Reported in the journal Nature Ecology and Evolution, the new study goes some way to explaining a question palaeontologists have long been asking: why animal life remained relatively unchanged on Earth for millions of years. 

Some of the earliest creatures were Fractofusus (though they looked more like ferns than animals) which existed during the Ediacaran period between 635 and 539 million years ago.

They didn’t appear to have mouths, organs or limbs, but are believed to have absorbed nutrients from the water around them. They reproduced asexually by sending out clones via runners – just like modern strawberry plants do.

“Life was pretty nice during the Ediacaran, so the need for sex was rather limited,” says lead author Dr Emily Mitchell from Cambridge’s Department of Zoology. “There was relatively little competition, so there was no real pressure to change anything.”
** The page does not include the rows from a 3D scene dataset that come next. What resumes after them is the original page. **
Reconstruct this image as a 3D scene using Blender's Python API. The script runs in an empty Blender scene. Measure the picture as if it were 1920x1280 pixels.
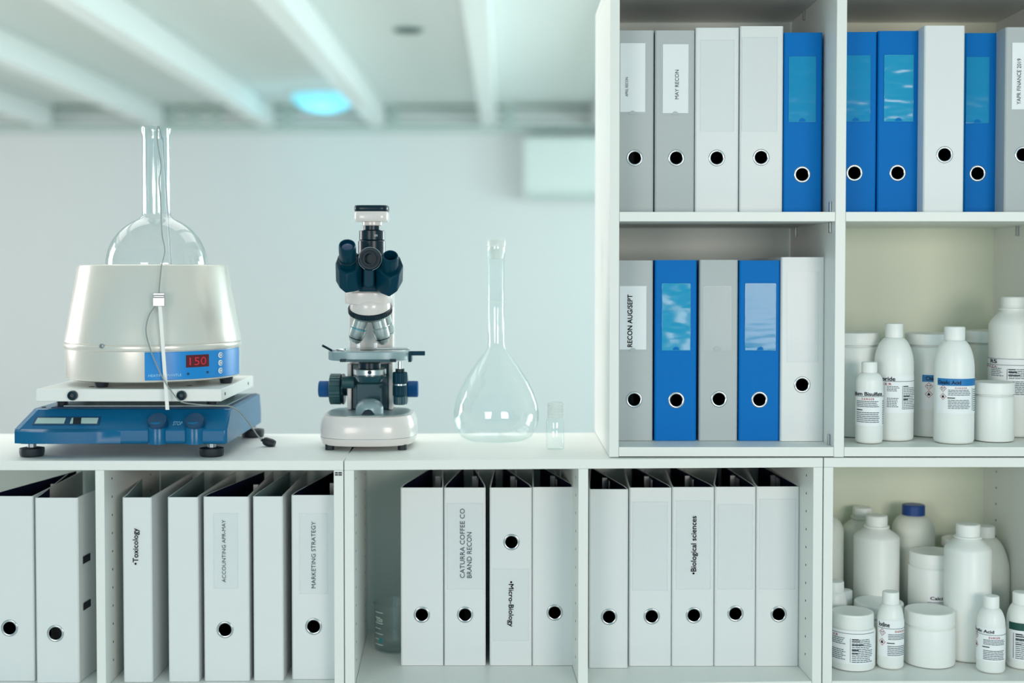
import bpy, math, random
from mathutils import Vector, Matrix
random.seed(7)
S = bpy.context.scene
C = S.collection

# ------------------------------------------------------------------ camera
F = 2450.0            # focal length in pixels of the 1920 px wide frame
CX, HY = 945.0, 507.0 # vanishing point of the depth lines
PITCH = math.radians(1.6)
CY = HY + F * math.tan(PITCH)
DCAM, HCAM = 2.27, 1.30
cd = bpy.data.cameras.new('camera')
cam = bpy.data.objects.new('camera', cd); C.objects.link(cam)
cam.location = (0, -DCAM, HCAM)
cam.rotation_euler = (math.pi / 2 - PITCH, 0, 0)
cd.sensor_fit = 'HORIZONTAL'; cd.sensor_width = 36.0
cd.lens = 36.0 * F / 1920
cd.shift_x = (960 - CX) / 1920
cd.shift_y = -(640 - CY) / 1920
cd.clip_start = 0.05; cd.clip_end = 60
cd.dof.use_dof = True
cd.dof.focus_distance = 2.33
cd.dof.aperture_fstop = cd.lens / 1000 / 0.030
S.camera = cam

# ------------------------------------------------------------------ world, lights, exposure
w = bpy.data.worlds.new('world'); S.world = w; w.use_nodes = True
nt = w.node_tree
bg = nt.nodes['Background']; bg.inputs[0].default_value = (0.44, 0.82, 0.95, 1); bg.inputs[1].default_value = 0.62

def area(name, loc, target, sx, sy, power, col):
    l = bpy.data.lights.new(name, 'AREA'); l.shape = 'RECTANGLE'; l.size = sx; l.size_y = sy
    l.energy = power; l.color = col
    o = bpy.data.objects.new(name, l); C.objects.link(o); o.location = loc
    o.rotation_euler = (Vector(target) - Vector(loc)).to_track_quat('-Z', 'Y').to_euler()
    return o
area('light_fill_front_left', (-1.45, -3.4, 1.30), (-0.3, 0.2, 1.15), 1.1, 0.9, 26, (1.0, 0.875, 0.81))  # unseen fill added behind the camera so light reaches into the shelves
area('light_fill_front_right', (1.5, -3.3, 1.36), (0.6, 0.2, 1.2), 1.3, 0.8, 38, (1.0, 0.875, 0.80))  # added key light from the front right, brightens fronts and compartment backs
area('light_window_right', (3.4, 4.4, 1.75), (-0.3, 3.0, 1.75), 1.9, 1.3, 62, (0.74, 0.97, 1.0))
area('light_fill_beams', (2.7, 3.2, 1.35), (-1.2, 3.2, 2.3), 2.2, 0.8, 50, (0.90, 1.0, 1.0))  # upward fill added low on the right to brighten the beam sides
area('light_window_left', (-6.2, 2.8, 1.5), (0, 2.8, 1.6), 2.0, 1.5, 92, (1.0, 0.92, 0.94))
area('light_fill_mantle', (-3.2, 1.25, 1.75), (-0.6, 0.3, 1.3), 1.0, 1.2, 26, (1.0, 0.95, 0.93))  # extra light placed out of view for the mantle's left highlight
area('light_fill_desk', (-0.9, 1.3, 2.36), (-0.9, 1.3, 0), 3.4, 1.6, 36, (1.0, 0.93, 0.92))  # made-up overhead fill that brightens the cabinet tops
S.view_settings.view_transform = 'Standard'; S.view_settings.look = 'None'
S.view_settings.exposure = 0.10; S.view_settings.gamma = 1.0
S.view_settings.use_curve_mapping = False
S.cycles.use_denoising = True
S.cycles.max_bounces = 10; S.cycles.diffuse_bounces = 5; S.cycles.transparent_max_bounces = 24

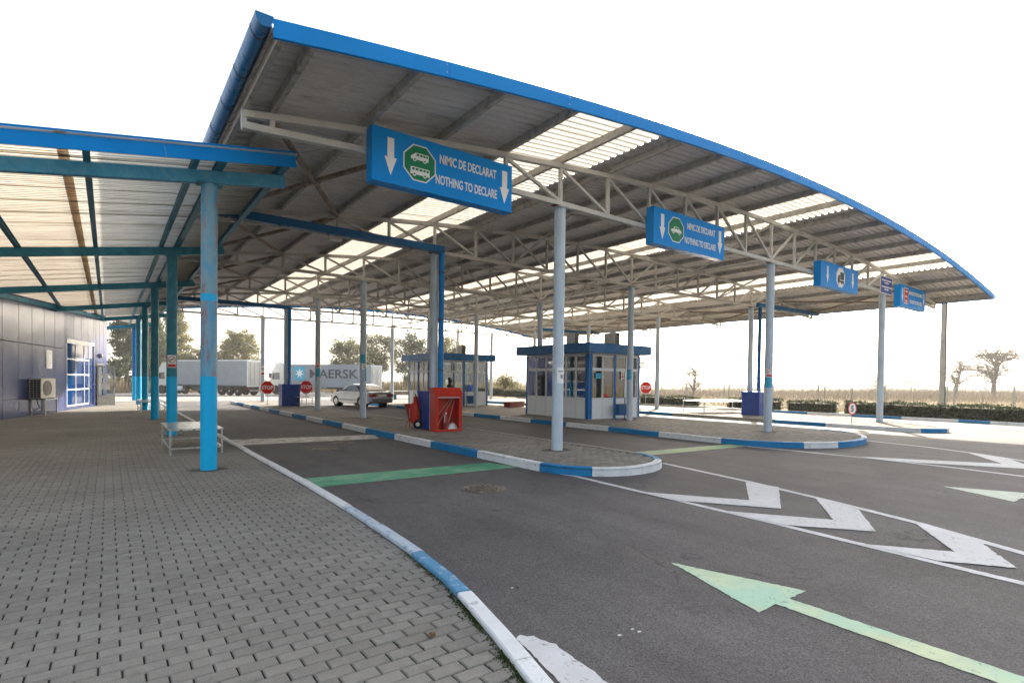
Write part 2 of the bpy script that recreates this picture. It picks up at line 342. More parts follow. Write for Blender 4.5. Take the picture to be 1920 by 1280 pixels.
# sunlit asphalt behind the canopy and in outer lanes, sun brightness painted as paler sheets
ap = sheet('sunlit_apron', [-9, 0, 10, 20, 31], frange(41.5, 65.5, 6), lambda x, y: gz(x, y)+.004, M['sunlit_apron'])
ap2 = sheet('sunlit_apron', [28.45, 29, 31], [-3, 12, 30, 41.4], lambda x, y: gz(x, y)+.004, M['sunlit_apron'])
ap3 = sheet('sunlit_apron', [19.42, 21, 22.58], [7.5, 12, 30, 41.4], lambda x, y: gz(x, y)+.004, M['sunlit_apron'])
MZ = RZ+.004
def rough(pts, amp=.004, step=.035):
    out = []
    for i, p in enumerate(pts):
        a = Vector(p); c = Vector(pts[(i+1) % len(pts)]); L = (c-a).length; n = min(160, max(1, int(L/step))); nn_ = Vector((-(c-a).y, (c-a).x))/max(L, 1e-6)
        for q in range(n):
            v = a.lerp(c, q/n)
            if q: v = v+nn_*rnd.gauss(0, amp)
            out.append((v.x, v.y))
    return out
def mark(name, pts, mt, z=MZ):
    b = MB(); b.poly([(x, y, z) for x, y in rough(pts)]); return b.build(name, mt, road, fix=False)
def strip(name, pts, wd, mt, z=MZ):
    b = MB(); L = []; Rr = []; q_ = []
    for a, c in zip(pts, pts[1:]):
        n_ = max(1, int((Vector(c)-Vector(a)).length/.05)); q_ += [tuple(Vector(a).lerp(Vector(c), e/n_)) for e in range(n_)]
    pts = q_+[pts[-1]]
    for i, p in enumerate(pts):
        a = Vector(pts[max(i-1, 0)]); c = Vector(pts[min(i+1, len(pts)-1)]); d = (c-a).normalized(); nrm = Vector((-d.y, d.x))*wd/2
        j1, j2 = 1+rnd.gauss(0, .05), 1+rnd.gauss(0, .05); L.append((p[0]+nrm.x*j1, p[1]+nrm.y*j1, z)); Rr.append((p[0]-nrm.x*j2, p[1]-nrm.y*j2, z))
    n = len(pts); b.add(L+Rr, [(i, n+i, n+i+1, i+1) for i in range(n-1)])
    return b.build(name, mt, road, fix=False)
def zc(p, z0=0., z1=RZ):   # a point read at height z0 moved down to z1 along its sight line
    k_ = (1.6-z1)/(1.6-z0); return (p[0]*k_, p[1]*k_)
Z = lambda L: [zc(p) for p in L]
M['line_w2'] = wornpaint('road_greenish_white', (.62, .68, .58), None, .8, wlo=.58, wscale=16)
mark('green_line', Z([(2.40, 8.97), (2.41, 8.13), (6.17, 8.06), (5.97, 8.80)]), M['line_g'])
mark('white_line', Z([(2.42, 15.6), (2.42, 14.2), (5.9, 14.0), (6.2, 15.05)]), M['line_w_worn'])
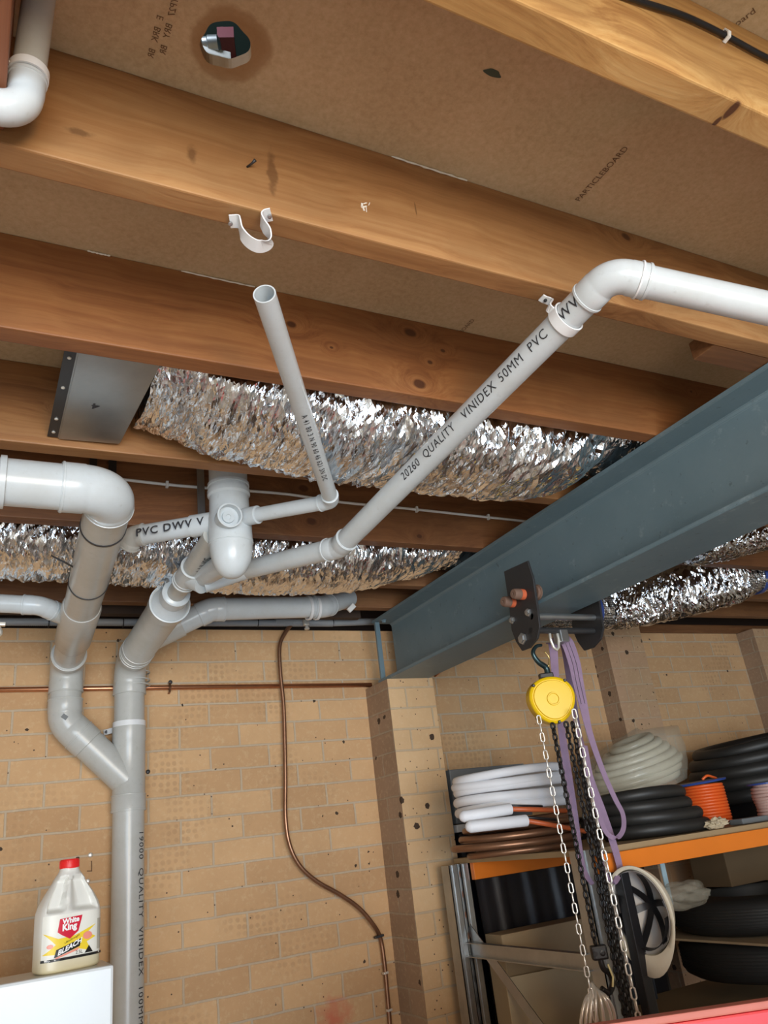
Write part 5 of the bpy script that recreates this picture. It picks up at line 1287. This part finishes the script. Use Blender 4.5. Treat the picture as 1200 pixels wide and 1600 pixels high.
lab_text('BLEACH', -.56, .152, .0165, .36, MW_, bold=.0006, sk=.2)
lab_text('2.5L', .02, .14, .011, .0, MK_)
lab_text('DANGEROUS POISON', -.9, .109, .0055, .0, MW_)
lab_text('UltraStrength', -.35, .245, .007, .36, MK_)
patch([(.78,.15),(.95,.15),(.95,.43),(.78,.43)], plain('label_print_grey', (0.48,0.45,0.38), 0.5), 'small_print_panel', .0012)

# wall anchors and bolt holes
for k, (px, py, lb) in enumerate(((141,1336,'upper round wall screw above the bleach bottle'), (137,1377,'lower round wall screw beside the bleach bottle'), (266,1066,'small dark wall plug right above the copper pipe'), (231,1206,'small dark wall plug right of the drain wye'))):
    bm = bmesh.new(); q = U(px, py, Y=YW-.001); lathe(bm, q, V(0,-1,0), [(0,.008),(.004,.008),(.006,.005),(.0062,.002)], 14)
    tag(obj('wall_screw', bm, MCHR if k < 2 else MDARKM, smooth=True, ang=40), lb, 'screw')
bm = bmesh.new(); a, b = U(143,1345,Y=YW-.003), U(143,1361,Y=YW-.003); ribbon(bm, [a, b], .003, .002, V(1,0,0)); q1, q2 = U(136,1361,Y=YW-.003), U(144,1361,Y=YW-.003); ribbon(bm, [q1, q2], .003, .002, V(0,0,1))
tag(obj('wire_scratch', bm, MINKB), 'small hooked wire on the brick between two wall screws', 'wire')
# assumed lamp bodies, added unseen behind the viewer to go with the lights
for nm, p, s_, lb in (('assumed_strip_lamp', V(.3,-1.9,2.57), (.62,.06,.03), 'assumed white strip lamp under the joists, unseen behind the viewer'), ('assumed_work_lamp', V(.25,-1.80,1.35), (.27,.03,.03), 'assumed work lamp standing unseen behind the viewer')):
    bm = bmesh.new(); box(bm, (p.x-s_[0], p.y-s_[1], p.z-.0), (p.x+s_[0], p.y+s_[1], p.z+.029), .004)
    if nm == 'assumed_work_lamp': box(bm, (p.x-.03, p.y-.02, 0), (p.x+.03, p.y+.02, p.z)); box(bm, (p.x-.27, p.y-.03, p.z+.029), (p.x+.27, p.y+.01, p.z+.78)); box(bm, (p.x-.25, p.y-.25, 0), (p.x+.25, p.y+.25, .03))
    tag(obj(nm, bm, MWHITE), lb, 'lamp')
Mitchell and her team studied fossils from Mistaken Point in Newfoundland, one of the world’s richest sources of fossils from the Ediacaran era.

They built a computer model to simulate how animal communities might have behaved under certain conditions and used it to examine why early animal communities had relatively few species.

Illustration of life in the Ediacaran period
The first multicellular organisms appeared on the ocean floor around 600 million years ago - Credit: Getty

Animals during the Ediacaran period lived in rich waters, where competition for resources was limited. As they spread from the deep ocean to shallower areas of water, they would have faced more pressures, including tides, storms, shifting temperatures and changing nutrient levels.

“Stress essentially leads to sexual reproduction, and when that happens, we can see a massive increase in dispersal distances as animals attempt to colonise new areas due to an increase in competition,” says Mitchell. 

As these animals adapted to new habitats and new modes of reproduction, diversification of species increased too. This process accelerated further in the following Cambrian period, when animals became mobile.